What needs to be done: The lines to extract run from the first line of the material below to the line containing "sc.render.resolution_x = 1024;", both included; leave the pictures behind.

--- begin ---

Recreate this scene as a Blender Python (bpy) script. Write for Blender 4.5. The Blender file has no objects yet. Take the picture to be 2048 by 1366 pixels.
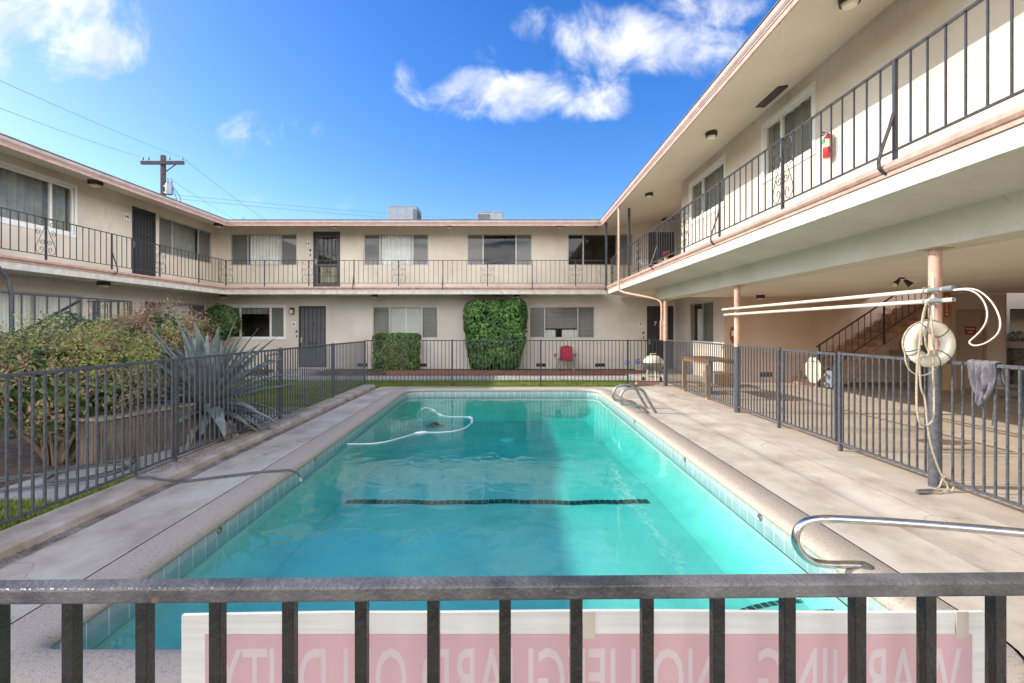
import bpy, bmesh, math, random
import numpy as np
from mathutils import Vector, Matrix, noise as mnoise
random.seed(7); RNG = np.random.default_rng(11)
sc = bpy.context.scene
COL = sc.collection
R = math.radians
PI = math.pi

# ------------------------------------------------------------------ camera
H = 1.57
cam = bpy.data.cameras.new('camera'); cam.sensor_width = 36; cam.lens = 36*960/2048
cam.shift_y = -27/2048; cam.clip_end = 3000; cam.clip_start = 0.02
co = bpy.data.objects.new('camera', cam); COL.objects.link(co)
co.location = (0, 0, H); co.rotation_euler = (R(90), 0, 0); sc.camera = co
sc.view_settings.view_transform = 'Standard'; sc.view_settings.look = 'None'
sc.view_settings.exposure = EXPOSURE = 1.36
sc.render.resolution_x = 1024; sc.render.resolution_y = 683

# ------------------------------------------------------------------ materials
def new_mat(name):
    m = bpy.data.materials.new(name); m.use_nodes = True
    nt = m.node_tree; b = nt.nodes['Principled BSDF']
    return m, nt, b
def N(nt, t, **kw):
    n = nt.nodes.new(t)
    for k, v in kw.items():
        if k.startswith('i_'):
            key = k[2:].replace('_', ' ')
            n.inputs[key].default_value = v
        else: setattr(n, k, v)
    return n
def rgba(c): return (c[0], c[1], c[2], 1)
def mat(name, c, rough=0.6, var=0.15, scale=3.0, bump=0.0, bscale=60, metal=0.0, c2=None, spec=0.4, detail=5, thresh=(0.35, 0.7), stretch=None):
    m, nt, b = new_mat(name)
    L = nt.links.new
    tc = N(nt, 'ShaderNodeTexCoord'); src = tc.outputs['Object']
    if stretch:
        mp = N(nt, 'ShaderNodeMapping'); mp.inputs['Scale'].default_value = stretch
        L(src, mp.inputs['Vector']); src = mp.outputs['Vector']
    nz = N(nt, 'ShaderNodeTexNoise'); nz.inputs['Scale'].default_value = scale; nz.inputs['Detail'].default_value = detail
    nz.inputs['Roughness'].default_value = 0.62
    L(src, nz.inputs['Vector'])
    cr = N(nt, 'ShaderNodeValToRGB')
    cr.color_ramp.elements[0].position = thresh[0]; cr.color_ramp.elements[1].position = thresh[1]
    d = c2 if c2 else tuple(x*(1-var) for x in c)
    cr.color_ramp.elements[0].color = rgba(d); cr.color_ramp.elements[1].color = rgba(tuple(min(1, x*(1+var*0.4)) for x in c))
    L(nz.outputs['Fac'], cr.inputs['Fac']); L(cr.outputs['Color'], b.inputs['Base Color'])
    b.inputs['Roughness'].default_value = rough; b.inputs['Metallic'].default_value = metal
    b.inputs['Specular IOR Level'].default_value = spec
    if bump:
        n2 = N(nt, 'ShaderNodeTexNoise'); n2.inputs['Scale'].default_value = bscale; n2.inputs['Detail'].default_value = 4
        L(src, n2.inputs['Vector'])
        bp = N(nt, 'ShaderNodeBump'); bp.inputs['Strength'].default_value = bump; bp.inputs['Distance'].default_value = 0.01
        L(n2.outputs['Fac'], bp.inputs['Height']); L(bp.outputs['Normal'], b.inputs['Normal'])
    return m
def stucco(name, c, c2, stain=(0.30, 0.24, 0.16), amt=0.35):
    """wall plaster: mottled colour, blotchy vertical grime, sandy bump"""
    m, nt, b = new_mat(name); L = nt.links.new
    tc = N(nt, 'ShaderNodeTexCoord'); o = tc.outputs['Object']
    n1 = N(nt, 'ShaderNodeTexNoise'); n1.inputs['Scale'].default_value = 1.1; n1.inputs['Detail'].default_value = 6; L(o, n1.inputs['Vector'])
    cr = N(nt, 'ShaderNodeValToRGB'); cr.color_ramp.elements[0].position = .35; cr.color_ramp.elements[1].position = .65
    cr.color_ramp.elements[0].color = rgba(c2); cr.color_ramp.elements[1].color = rgba(c); L(n1.outputs['Fac'], cr.inputs['Fac'])
    mp = N(nt, 'ShaderNodeMapping'); mp.inputs['Scale'].default_value = (2.6, 2.6, .8); L(o, mp.inputs['Vector'])
    n2 = N(nt, 'ShaderNodeTexNoise'); n2.inputs['Scale'].default_value = 1.3; n2.inputs['Detail'].default_value = 9; n2.inputs['Roughness'].default_value = .7
    L(mp.outputs['Vector'], n2.inputs['Vector'])
    r2 = N(nt, 'ShaderNodeValToRGB'); r2.color_ramp.elements[0].position = .57; r2.color_ramp.elements[1].position = .78
    r2.color_ramp.elements[0].color = (0, 0, 0, 1); r2.color_ramp.elements[1].color = (amt, amt, amt, 1); L(n2.outputs['Fac'], r2.inputs['Fac'])
    mx = N(nt, 'ShaderNodeMixRGB'); L(r2.outputs['Color'], mx.inputs['Fac']); L(cr.outputs['Color'], mx.inputs['Color1'])
    mx.inputs['Color2'].default_value = rgba(stain)
    # small chips and specks
    n4 = N(nt, 'ShaderNodeTexNoise'); n4.inputs['Scale'].default_value = 9; n4.inputs['Detail'].default_value = 3; L(o, n4.inputs['Vector'])
    r4 = N(nt, 'ShaderNodeValToRGB'); r4.color_ramp.elements[0].position = .70; r4.color_ramp.elements[1].position = .76
    r4.color_ramp.elements[0].color = (0, 0, 0, 1); r4.color_ramp.elements[1].color = (.4, .4, .4, 1); L(n4.outputs['Fac'], r4.inputs['Fac'])
    mx2 = N(nt, 'ShaderNodeMixRGB'); L(r4.outputs['Color'], mx2.inputs['Fac']); L(mx.outputs['Color'], mx2.inputs['Color1'])
    mx2.inputs['Color2'].default_value = rgba(tuple(x*.6 for x in c2))
    L(mx2.outputs['Color'], b.inputs['Base Color'])
    b.inputs['Roughness'].default_value = .9; b.inputs['Specular IOR Level'].default_value = .2
    n3 = N(nt, 'ShaderNodeTexNoise'); n3.inputs['Scale'].default_value = 55; n3.inputs['Detail'].default_value = 5; L(o, n3.inputs['Vector'])
    bp = N(nt, 'ShaderNodeBump'); bp.inputs['Strength'].default_value = .35; bp.inputs['Distance'].default_value = .012
    L(n3.outputs['Fac'], bp.inputs['Height']); L(bp.outputs['Normal'], b.inputs['Normal'])
    return m
def leafmat(name, cols, rough=0.45, trans=0.25, pos_scale=1.6):
    """leaf colour differs per leaf and drifts in clumps"""
    m, nt, b = new_mat(name); L = nt.links.new
    g = N(nt, 'ShaderNodeNewGeometry'); tc = N(nt, 'ShaderNodeTexCoord')
    nz = N(nt, 'ShaderNodeTexNoise'); nz.inputs['Scale'].default_value = pos_scale; nz.inputs['Detail'].default_value = 3; L(tc.outputs['Object'], nz.inputs['Vector'])
    a = N(nt, 'ShaderNodeMath', operation='MULTIPLY_ADD'); L(g.outputs['Random Per Island'], a.inputs[0]); a.inputs[1].default_value = .55
    s = N(nt, 'ShaderNodeMath', operation='MULTIPLY_ADD'); L(nz.outputs['Fac'], s.inputs[0]); s.inputs[1].default_value = 1.5; s.inputs[2].default_value = -.52
    L(s.outputs[0], a.inputs[2])
    cr = N(nt, 'ShaderNodeValToRGB'); els = cr.color_ramp.elements
    while len(els) < len(cols): els.new(.5)
    for i, c in enumerate(cols):
        els[i].position = i/(len(cols)-1); els[i].color = rgba(c)
    L(a.outputs[0], cr.inputs['Fac']); L(cr.outputs['Color'], b.inputs['Base Color'])
    b.inputs['Roughness'].default_value = rough; b.inputs['Specular IOR Level'].default_value = .35
    tr = N(nt, 'ShaderNodeBsdfTranslucent'); L(cr.outputs['Color'], tr.inputs['Color'])
    mx = N(nt, 'ShaderNodeMixShader'); mx.inputs['Fac'].default_value = trans
    L(b.outputs[0], mx.inputs[1]); L(tr.outputs[0], mx.inputs[2]); L(mx.outputs[0], nt.nodes['Material Output'].inputs['Surface'])
    return m
M = {}
M['stucco'] = stucco('cream_stucco', (.68, .605, .50), (.585, .51, .41), amt=.5)
M['stucco_low'] = stucco('cream_stucco_low', (.67, .61, .53), (.58, .52, .44), amt=.42)
M['stucco_pink'] = stucco('pink_stucco', (.74, .56, .43), (.68, .50, .38), amt=.12)
M['soffit'] = stucco('soffit_plaster', (.66, .585, .50), (.62, .54, .45), amt=.10)
M['ceiling'] = stucco('patio_ceiling_paint', (.82, .75, .64), (.77, .69, .58), amt=.12)
M['deckunder'] = stucco('deck_underside', (.66, .60, .49), (.59, .53, .42), amt=.25)
M['white_trim'] = mat('white_fascia', (.66, .625, .54), .6, .25, 6, .1, 90)
M['pink_trim'] = mat('pink_trim', (.56, .36, .29), .55, .25, 7, .15, 40, c2=(.42, .27, .21))
M['gutter'] = mat('gutter_paint', (.52, .40, .36), .45, .2, 5, .1, 40, c2=(.44, .33, .29))
M['roofing'] = mat('grey_roofing', (.16, .15, .15), .9, .4, 8, .4, 120)
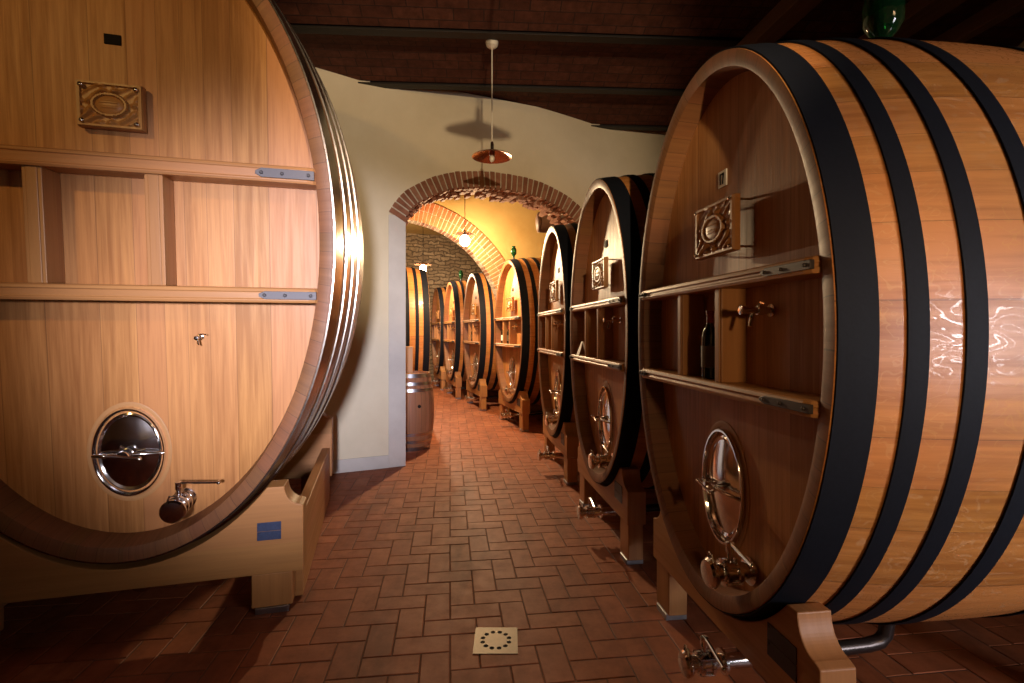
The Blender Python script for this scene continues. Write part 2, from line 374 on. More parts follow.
def wallbox(name, x0, x1, y0, y1, z0, z1, mat, lab, rot=0, loc=(0, 0, 0)):
    mm = Matrix.Translation(loc) @ Matrix.Rotation(rot, 4, 'Z'); m = MB()
    P = lambda x, y, z: mm @ Vector((x, y, z))
    for (a, b) in (((x0, y0), (x1, y0)), ((x1, y0), (x1, y1)), ((x1, y1), (x0, y1)), ((x0, y1), (x0, y0))):
        d = math.dist(a, b); m.face([P(*a, z0), P(*b, z0), P(*b, z1), P(*a, z1)], [(0, z0), (d, z0), (d, z1), (0, z1)])
    m.face([P(x0, y0, z1), P(x1, y0, z1), P(x1, y1, z1), P(x0, y1, z1)], [(0, 0), (1, 0), (1, 1), (0, 1)])
    return tag(m.build(name, mat), lab, kind='structure')
wallbox('wall_end', -7, 5, 0, .3, 0, 4.6, M['stone'], 'rough stone end wall of the far room', WB, (0, 16.6, 0))
wallbox('wall_far_left', -5.3, -5.1, 4.2, 17.5, 0, 4.6, M['stone'], 'stone side wall of the far room')
wallbox('wall_far_right', 2.75, 2.95, 8.2, 18.6, 0, 4.6, M['ochre'], 'ochre side wall of the far room')
wallbox('wall_left', -5.3, -5.1, -2.5, 4.4, 0, 4.6, M['plaster'], 'plastered left wall')
wallbox('wall_right', 5.1, 5.3, -2.5, 9.2, 0, 4.6, M['plaster'], 'plastered right wall')
wallbox('wall_front', -5.3, 5.3, -2.7, -2.5, 0, 4.6, M['plaster'], 'plastered wall opposite the arch')

# ceiling: shallow brick vaults between steel joists
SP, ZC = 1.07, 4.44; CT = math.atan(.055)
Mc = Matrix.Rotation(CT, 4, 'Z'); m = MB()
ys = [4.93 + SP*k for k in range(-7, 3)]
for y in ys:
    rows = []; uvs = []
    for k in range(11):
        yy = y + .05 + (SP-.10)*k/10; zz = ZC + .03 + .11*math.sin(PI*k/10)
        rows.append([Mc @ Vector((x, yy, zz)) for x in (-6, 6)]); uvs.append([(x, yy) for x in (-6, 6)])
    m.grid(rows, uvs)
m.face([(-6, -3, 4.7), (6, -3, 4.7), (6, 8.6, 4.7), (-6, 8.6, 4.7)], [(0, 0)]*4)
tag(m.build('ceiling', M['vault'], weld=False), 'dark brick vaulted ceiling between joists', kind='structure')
for i, y in enumerate(ys):
    m = MB(); m.box(-6, 6, y-.055, y+.055, ZC-.005, ZC+.012, 0, Mc); m.box(-6, 6, y-.008, y+.008, ZC, ZC+.2, 0, Mc)
    tag(m.build('trim_%d' % (10+i), M['iron'], bevel=.002), 'dark steel ceiling joist', kind='structure')
m = MB(); m.face([(-5.4, 4.55, 4.57), (3.2, 8.2, 4.57), (3.2, 19, 4.57), (-5.4, 19, 4.57)], [(0, 0)]*4)
o = m.build('ceiling_far', M['ochre']); tag(o, 'plastered ceiling of the far room', kind='structure')
for i, (x, wd, z, mt) in enumerate(((4.62, .11, 4.24, 'rail'), (4.0, .26, 4.26, 'joist'), (2.9, .2, 4.28, 'joist'))):
    m = MB(); mm = Matrix.Rotation(R(6.9), 4, 'Z'); m.box(x-wd/2, x+wd/2, -1.5, 5.9 - i*.0, z, z+.14, 0, mm)
    tag(m.build('trim_%d' % (30+i), M['joist'], bevel=.006), 'dark timber under the ceiling joists at right', kind='structure')
# duct stub sticking out of the far side wall
m = MB(); m.tube([(.42, 8.0, 3.30), (2.74, 8.6, 3.30)], .16, 24); m.ball((.42, 8.0, 3.30), .157, n=20, sc3=(.35, 1, 1))
tag(m.build('round_timber', plain('smoked_timber', (.07, .028, .014), .6, 0, .3, 12)), 'dark round timber end poking out at right inside the arch', 'beam')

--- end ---

Task output:
Recreate this scene as a Blender Python (bpy) script. Write for Blender 4.5. The Blender file has no objects yet. Take the picture to be 2048 by 1366 pixels.
import bpy, bmesh, math, random
import numpy as np
from mathutils import Vector, Matrix, noise as mnoise
random.seed(7); RNG = np.random.default_rng(11)
sc = bpy.context.scene
COL = sc.collection
R = math.radians
PI = math.pi

# ------------------------------------------------------------------ camera
H = 1.57
cam = bpy.data.cameras.new('camera'); cam.sensor_width = 36; cam.lens = 36*960/2048
cam.shift_y = -27/2048; cam.clip_end = 3000; cam.clip_start = 0.02
co = bpy.data.objects.new('camera', cam); COL.objects.link(co)
co.location = (0, 0, H); co.rotation_euler = (R(90), 0, 0); sc.camera = co
sc.view_settings.view_transform = 'Standard'; sc.view_settings.look = 'None'
sc.view_settings.exposure = EXPOSURE = 1.36
sc.render.resolution_x = 1024; sc.render.resolution_y = 683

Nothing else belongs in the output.